==== STORED DATA ====

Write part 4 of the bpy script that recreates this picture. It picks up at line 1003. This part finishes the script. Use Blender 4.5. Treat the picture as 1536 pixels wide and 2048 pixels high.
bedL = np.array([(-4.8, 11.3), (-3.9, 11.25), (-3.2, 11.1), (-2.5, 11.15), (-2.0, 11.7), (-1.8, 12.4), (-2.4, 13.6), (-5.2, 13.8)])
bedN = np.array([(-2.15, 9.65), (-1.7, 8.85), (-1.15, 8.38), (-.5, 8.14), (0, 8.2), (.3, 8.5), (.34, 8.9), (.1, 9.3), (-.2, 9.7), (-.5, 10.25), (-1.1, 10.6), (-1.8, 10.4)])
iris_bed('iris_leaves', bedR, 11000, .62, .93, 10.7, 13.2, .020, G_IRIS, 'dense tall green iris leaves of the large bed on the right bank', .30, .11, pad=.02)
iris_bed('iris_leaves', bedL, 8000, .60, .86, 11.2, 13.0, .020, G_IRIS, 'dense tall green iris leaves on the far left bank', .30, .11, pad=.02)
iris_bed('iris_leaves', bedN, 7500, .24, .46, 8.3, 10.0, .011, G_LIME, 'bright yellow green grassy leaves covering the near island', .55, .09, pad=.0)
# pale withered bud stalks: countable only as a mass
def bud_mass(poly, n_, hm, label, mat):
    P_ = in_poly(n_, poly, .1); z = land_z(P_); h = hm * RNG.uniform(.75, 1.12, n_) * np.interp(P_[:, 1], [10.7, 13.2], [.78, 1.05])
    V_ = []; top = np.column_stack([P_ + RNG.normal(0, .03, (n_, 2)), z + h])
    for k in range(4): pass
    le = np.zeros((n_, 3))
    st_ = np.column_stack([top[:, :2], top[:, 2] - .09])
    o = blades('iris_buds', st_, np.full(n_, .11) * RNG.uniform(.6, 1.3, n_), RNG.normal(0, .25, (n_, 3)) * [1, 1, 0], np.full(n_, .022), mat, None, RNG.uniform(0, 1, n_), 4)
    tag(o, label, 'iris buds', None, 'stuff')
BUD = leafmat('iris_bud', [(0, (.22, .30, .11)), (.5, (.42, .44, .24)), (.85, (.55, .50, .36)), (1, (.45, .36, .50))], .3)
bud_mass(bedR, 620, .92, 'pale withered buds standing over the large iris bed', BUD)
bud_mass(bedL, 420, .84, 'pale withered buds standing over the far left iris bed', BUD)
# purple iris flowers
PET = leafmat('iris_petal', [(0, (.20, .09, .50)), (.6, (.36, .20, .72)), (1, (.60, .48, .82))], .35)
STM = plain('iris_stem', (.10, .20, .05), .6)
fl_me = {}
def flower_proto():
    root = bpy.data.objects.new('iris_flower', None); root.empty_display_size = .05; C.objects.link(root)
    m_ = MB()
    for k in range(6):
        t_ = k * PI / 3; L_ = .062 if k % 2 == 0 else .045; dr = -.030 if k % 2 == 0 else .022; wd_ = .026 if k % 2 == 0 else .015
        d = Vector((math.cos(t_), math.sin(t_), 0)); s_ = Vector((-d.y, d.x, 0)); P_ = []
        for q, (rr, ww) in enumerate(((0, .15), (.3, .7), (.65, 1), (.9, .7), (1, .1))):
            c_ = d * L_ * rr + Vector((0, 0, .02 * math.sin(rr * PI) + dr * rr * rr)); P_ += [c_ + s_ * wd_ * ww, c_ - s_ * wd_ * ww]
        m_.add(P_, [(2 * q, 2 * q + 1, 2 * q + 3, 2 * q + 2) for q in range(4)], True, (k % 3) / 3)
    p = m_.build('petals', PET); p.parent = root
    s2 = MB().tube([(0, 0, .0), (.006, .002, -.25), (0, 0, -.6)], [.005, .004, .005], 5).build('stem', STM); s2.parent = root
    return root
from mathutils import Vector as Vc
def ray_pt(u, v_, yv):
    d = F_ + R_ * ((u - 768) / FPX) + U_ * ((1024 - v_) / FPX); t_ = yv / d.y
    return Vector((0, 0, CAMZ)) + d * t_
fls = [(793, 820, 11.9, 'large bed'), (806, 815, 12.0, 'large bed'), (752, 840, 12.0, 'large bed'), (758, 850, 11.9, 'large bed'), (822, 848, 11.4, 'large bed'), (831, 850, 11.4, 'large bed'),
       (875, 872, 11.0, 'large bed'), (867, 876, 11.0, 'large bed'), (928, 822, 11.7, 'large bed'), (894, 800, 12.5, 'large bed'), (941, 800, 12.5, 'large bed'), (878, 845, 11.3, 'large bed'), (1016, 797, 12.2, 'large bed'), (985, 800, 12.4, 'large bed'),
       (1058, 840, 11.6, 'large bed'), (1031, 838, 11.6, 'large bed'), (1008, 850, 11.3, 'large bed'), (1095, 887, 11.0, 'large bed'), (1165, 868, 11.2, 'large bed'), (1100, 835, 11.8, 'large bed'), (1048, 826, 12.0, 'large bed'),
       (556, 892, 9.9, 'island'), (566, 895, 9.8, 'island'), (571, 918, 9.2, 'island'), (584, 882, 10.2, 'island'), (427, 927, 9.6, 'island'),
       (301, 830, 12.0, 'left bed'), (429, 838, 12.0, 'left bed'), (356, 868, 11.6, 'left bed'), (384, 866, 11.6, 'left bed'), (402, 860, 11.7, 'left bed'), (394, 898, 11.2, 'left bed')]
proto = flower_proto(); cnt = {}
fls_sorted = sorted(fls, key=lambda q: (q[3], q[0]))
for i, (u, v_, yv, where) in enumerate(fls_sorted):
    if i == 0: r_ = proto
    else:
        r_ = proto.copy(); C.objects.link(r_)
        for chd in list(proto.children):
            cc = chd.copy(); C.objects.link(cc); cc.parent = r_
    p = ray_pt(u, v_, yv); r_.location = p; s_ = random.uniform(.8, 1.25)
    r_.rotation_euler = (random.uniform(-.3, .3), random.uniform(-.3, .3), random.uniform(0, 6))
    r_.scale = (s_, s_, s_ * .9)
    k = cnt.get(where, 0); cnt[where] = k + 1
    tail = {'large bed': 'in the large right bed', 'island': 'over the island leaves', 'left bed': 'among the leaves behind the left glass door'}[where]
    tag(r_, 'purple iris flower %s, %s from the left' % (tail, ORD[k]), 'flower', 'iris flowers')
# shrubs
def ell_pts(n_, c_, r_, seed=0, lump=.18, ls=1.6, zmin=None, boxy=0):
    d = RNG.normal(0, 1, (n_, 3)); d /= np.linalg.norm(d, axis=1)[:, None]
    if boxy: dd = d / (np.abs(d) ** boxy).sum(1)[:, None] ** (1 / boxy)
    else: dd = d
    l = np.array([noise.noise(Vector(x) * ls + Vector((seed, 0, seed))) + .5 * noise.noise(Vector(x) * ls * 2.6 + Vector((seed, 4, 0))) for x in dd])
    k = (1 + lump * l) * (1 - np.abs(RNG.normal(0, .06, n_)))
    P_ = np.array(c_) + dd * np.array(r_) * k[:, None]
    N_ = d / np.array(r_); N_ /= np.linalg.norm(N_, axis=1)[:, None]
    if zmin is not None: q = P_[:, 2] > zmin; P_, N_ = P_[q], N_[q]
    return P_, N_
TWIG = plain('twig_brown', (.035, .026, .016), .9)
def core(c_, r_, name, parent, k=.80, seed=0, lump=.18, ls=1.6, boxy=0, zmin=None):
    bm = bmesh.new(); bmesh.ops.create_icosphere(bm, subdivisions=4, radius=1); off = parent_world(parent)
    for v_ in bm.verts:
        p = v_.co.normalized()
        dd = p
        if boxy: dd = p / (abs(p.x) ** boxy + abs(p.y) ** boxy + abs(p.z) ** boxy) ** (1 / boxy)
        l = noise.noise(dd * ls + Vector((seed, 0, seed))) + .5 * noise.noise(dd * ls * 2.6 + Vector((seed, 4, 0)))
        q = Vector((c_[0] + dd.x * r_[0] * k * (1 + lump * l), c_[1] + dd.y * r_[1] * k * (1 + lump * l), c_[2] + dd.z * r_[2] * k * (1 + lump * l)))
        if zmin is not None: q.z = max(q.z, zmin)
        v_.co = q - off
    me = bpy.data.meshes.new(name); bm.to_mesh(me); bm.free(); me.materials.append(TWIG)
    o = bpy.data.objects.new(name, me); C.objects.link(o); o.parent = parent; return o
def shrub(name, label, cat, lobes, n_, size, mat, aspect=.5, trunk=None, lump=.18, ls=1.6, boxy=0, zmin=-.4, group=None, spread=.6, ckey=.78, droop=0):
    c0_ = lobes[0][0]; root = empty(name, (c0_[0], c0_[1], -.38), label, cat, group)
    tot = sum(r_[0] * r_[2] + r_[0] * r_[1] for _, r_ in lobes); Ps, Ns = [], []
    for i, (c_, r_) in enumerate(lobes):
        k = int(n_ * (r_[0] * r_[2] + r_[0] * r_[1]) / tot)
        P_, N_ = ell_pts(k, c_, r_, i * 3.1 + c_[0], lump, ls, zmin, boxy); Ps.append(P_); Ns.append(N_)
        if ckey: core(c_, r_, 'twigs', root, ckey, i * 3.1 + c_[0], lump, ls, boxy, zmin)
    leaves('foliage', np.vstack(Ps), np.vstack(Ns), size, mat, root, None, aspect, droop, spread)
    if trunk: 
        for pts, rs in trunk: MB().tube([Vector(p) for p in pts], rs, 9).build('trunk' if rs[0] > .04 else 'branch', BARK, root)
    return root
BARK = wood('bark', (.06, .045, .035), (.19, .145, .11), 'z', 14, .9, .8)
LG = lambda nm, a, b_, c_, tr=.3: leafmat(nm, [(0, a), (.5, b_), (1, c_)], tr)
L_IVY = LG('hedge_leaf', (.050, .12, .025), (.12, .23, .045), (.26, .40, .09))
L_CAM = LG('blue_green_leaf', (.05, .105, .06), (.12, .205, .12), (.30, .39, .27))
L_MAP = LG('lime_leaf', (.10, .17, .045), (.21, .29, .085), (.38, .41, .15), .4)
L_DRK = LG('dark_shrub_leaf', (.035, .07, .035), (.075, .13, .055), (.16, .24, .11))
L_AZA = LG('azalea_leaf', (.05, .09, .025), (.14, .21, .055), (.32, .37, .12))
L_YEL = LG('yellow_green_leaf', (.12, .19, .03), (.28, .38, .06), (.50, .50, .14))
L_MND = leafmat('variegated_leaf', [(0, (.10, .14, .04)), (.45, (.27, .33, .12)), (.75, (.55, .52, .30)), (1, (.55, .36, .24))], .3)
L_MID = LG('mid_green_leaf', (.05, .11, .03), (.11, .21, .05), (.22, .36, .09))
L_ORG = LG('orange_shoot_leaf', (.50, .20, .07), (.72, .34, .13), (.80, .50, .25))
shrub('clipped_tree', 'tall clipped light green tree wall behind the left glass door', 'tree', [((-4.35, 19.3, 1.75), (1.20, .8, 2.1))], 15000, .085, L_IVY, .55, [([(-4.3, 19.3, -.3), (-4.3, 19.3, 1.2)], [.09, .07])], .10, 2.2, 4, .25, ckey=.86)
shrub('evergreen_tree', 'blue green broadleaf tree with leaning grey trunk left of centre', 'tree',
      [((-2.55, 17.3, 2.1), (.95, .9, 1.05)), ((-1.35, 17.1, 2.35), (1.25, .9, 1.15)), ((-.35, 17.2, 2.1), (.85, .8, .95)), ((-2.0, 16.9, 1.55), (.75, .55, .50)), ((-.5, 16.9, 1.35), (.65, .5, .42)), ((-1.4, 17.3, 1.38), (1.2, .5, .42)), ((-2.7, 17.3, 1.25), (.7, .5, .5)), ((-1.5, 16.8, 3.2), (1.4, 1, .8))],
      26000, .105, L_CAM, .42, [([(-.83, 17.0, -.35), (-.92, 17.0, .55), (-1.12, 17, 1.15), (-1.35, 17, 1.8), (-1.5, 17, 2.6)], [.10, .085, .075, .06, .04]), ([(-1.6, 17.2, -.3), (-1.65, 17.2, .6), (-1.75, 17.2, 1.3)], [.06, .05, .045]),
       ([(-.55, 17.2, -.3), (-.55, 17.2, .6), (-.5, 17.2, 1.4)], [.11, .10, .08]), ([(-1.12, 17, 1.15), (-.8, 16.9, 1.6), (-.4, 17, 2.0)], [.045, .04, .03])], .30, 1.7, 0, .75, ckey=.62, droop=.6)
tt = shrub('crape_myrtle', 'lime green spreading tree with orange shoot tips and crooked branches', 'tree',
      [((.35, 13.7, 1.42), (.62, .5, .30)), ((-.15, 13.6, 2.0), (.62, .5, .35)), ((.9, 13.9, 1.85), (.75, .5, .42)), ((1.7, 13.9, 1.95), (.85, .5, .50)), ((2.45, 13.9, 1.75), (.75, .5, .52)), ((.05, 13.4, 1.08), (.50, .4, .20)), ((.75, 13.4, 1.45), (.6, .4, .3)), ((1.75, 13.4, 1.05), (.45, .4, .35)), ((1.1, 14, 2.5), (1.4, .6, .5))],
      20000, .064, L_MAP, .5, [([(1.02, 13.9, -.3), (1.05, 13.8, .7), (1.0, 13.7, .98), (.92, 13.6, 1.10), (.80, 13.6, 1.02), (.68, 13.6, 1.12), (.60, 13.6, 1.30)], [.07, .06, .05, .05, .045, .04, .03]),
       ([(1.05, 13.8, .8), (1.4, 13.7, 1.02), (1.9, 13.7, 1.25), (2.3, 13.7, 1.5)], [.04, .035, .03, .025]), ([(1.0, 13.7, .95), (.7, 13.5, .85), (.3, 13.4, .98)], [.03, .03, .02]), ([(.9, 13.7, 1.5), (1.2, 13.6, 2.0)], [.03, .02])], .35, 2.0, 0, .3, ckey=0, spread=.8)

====

WHAT THE TASK ASKS> Copy out only the lines above from the one with "TWIG = plain('twig_brown', (.035, .026, .016), .9)" to the one with "bm = bmesh.new();", inclusive, exactly as they stand.

TASK RESPONSE>
TWIG = plain('twig_brown', (.035, .026, .016), .9)
def core(c_, r_, name, parent, k=.80, seed=0, lump=.18, ls=1.6, boxy=0, zmin=None):
    bm = bmesh.new(); bmesh.ops.create_icosphere(bm, subdivisions=4, radius=1); off = parent_world(parent)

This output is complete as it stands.